The bill channels modest, multi‑year federal funding into paid returnships and SME grants to help mid‑career and rural workers reenter STEM, trading a $50M/year authorization and risks that funds may subsidize employers, favor well‑resourced providers, or displace other budget priorities if placements are not sustained.
Mid‑career unemployed and underemployed workers receive paid, above‑entry 'returnships' and training that improve chances to reenter STEM careers.
The program is authorized at $50M per year (FY2026–FY2030) and creates dedicated grant funding (tiered award sizes) for small and medium enterprises to hire and train experienced workers, giving multi‑year funding certainty and boosting employer hiring/training capacity.
Rural workers are prioritized for returnships and retraining, expanding access to STEM reskilling and potential local job opportunities outside urban centers.
Participants and taxpayers risk that grant‑funded returnships subsidize employer costs without producing sustained, long‑term placements for workers.
All taxpayers fund $50M annually over five years, which could displace other workforce priorities or require tradeoffs in the federal budget.
Limiting eligibility to small and medium enterprises excludes large employers, potentially reducing placement opportunities in big firms for participants.
Based on analysis of 2 sections of legislative text.
Authorizes a competitive grant program to fund paid STEM "returnships" for mid‑career unemployed or underemployed workers and funds it at $50M/year for FY2026–FY2030.
Official title: Amend the Workforce Innovation and Opportunity Act to create a new national program to support mid-career workers in reentering the STEM workforce, by providing funding to small- and medium-sized STEM businesses so the businesses can offer paid internships or other returnships that lead to positions above entry level.
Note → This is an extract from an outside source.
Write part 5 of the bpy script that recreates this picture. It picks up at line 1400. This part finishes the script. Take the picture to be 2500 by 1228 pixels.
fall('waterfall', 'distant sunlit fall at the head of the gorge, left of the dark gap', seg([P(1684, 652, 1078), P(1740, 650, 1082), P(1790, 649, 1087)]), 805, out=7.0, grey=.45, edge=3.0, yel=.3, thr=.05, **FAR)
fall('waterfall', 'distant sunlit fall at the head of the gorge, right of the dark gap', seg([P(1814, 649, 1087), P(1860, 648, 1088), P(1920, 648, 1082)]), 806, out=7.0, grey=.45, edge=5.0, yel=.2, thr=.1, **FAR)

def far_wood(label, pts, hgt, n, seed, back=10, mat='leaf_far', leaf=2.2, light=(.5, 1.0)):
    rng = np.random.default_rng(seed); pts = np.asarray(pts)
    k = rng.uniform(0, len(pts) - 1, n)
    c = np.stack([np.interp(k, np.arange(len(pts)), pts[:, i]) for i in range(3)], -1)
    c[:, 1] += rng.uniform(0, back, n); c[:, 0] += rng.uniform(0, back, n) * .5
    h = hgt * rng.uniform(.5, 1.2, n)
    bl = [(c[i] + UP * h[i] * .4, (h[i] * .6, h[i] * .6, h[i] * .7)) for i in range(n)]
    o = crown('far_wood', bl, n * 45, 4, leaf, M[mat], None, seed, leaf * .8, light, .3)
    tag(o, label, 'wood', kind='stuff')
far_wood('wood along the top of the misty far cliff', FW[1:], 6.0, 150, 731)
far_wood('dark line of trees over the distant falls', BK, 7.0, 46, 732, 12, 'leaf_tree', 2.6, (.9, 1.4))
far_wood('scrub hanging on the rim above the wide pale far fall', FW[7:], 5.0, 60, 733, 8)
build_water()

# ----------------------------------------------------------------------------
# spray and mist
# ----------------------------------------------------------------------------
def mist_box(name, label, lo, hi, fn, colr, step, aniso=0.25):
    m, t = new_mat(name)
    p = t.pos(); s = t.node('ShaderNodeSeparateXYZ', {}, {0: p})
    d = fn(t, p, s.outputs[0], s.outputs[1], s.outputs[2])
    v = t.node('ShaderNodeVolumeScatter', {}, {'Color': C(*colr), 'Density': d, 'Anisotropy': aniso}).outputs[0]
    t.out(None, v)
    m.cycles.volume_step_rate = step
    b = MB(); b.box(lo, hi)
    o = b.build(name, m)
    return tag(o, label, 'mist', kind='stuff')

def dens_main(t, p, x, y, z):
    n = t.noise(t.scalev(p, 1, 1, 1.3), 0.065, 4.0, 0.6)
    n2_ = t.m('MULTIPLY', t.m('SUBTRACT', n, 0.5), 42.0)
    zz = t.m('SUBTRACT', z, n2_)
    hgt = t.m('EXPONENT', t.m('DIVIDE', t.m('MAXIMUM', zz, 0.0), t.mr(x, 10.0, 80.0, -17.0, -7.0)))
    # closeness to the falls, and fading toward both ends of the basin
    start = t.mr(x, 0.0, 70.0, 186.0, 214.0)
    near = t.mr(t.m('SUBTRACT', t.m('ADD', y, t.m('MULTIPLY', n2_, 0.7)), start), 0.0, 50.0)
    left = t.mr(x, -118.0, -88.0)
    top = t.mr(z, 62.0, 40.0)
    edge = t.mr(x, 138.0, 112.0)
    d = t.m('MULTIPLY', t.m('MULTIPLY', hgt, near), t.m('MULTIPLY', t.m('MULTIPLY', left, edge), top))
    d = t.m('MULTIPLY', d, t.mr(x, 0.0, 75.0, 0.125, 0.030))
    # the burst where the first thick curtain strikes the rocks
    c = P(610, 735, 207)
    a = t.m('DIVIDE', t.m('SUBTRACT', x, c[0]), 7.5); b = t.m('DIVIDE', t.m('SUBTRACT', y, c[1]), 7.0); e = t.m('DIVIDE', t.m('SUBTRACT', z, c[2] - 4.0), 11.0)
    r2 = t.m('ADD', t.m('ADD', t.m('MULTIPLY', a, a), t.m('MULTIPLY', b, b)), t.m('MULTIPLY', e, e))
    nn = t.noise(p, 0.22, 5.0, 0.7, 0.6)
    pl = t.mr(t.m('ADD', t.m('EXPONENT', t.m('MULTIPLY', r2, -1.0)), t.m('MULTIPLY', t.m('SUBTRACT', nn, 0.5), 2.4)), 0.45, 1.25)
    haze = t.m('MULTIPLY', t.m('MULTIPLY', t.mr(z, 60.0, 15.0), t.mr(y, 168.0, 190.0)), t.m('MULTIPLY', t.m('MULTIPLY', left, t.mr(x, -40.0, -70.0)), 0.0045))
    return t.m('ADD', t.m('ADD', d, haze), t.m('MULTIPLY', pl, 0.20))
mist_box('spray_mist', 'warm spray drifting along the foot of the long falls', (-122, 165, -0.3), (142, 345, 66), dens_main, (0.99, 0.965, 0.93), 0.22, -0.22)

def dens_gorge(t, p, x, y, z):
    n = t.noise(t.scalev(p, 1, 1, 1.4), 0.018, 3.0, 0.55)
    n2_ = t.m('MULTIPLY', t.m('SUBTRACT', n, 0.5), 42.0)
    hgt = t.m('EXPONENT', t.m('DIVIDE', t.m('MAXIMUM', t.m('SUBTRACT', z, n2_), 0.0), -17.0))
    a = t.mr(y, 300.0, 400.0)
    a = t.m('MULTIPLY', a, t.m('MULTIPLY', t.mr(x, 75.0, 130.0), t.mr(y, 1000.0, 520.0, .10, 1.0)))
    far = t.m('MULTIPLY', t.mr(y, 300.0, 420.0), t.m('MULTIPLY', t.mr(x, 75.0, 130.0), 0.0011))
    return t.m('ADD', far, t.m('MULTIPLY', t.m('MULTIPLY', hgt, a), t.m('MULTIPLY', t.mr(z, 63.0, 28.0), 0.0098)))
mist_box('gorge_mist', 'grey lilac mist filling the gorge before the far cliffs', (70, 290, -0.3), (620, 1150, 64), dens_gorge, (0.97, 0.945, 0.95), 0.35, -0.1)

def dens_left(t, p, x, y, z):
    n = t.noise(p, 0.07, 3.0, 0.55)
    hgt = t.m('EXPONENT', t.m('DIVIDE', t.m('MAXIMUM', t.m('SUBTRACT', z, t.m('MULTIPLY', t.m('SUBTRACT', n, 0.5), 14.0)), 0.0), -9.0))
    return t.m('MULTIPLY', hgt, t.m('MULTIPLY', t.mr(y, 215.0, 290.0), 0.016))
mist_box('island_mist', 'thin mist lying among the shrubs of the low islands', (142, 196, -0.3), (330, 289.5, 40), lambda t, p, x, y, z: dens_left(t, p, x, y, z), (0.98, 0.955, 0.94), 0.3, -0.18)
Introduced July 16, 2025 by Jacklyn Sheryl Rosen · Last progress July 16, 2025
Creates a new competitive RESTART grant program under the Workforce Innovation and Opportunity Act to fund “returnships” — paid internships, apprenticeships, or similar above-entry-level positions — to help mid‑career skilled unemployed or underemployed workers reenter or transition into STEM fields. Grants run 3–5 years, prioritize rural workers, set award bands for small and medium-sized employers/consortia, require reporting and evaluation, and authorize $50 million per year for FY2026–FY2030. The program defines eligible employers and terms, limits how grant funds may be used (including a cap on using funds to pay existing employee salaries), requires coordination with State workforce boards, and redesignates the existing statutory cross‑references accordingly.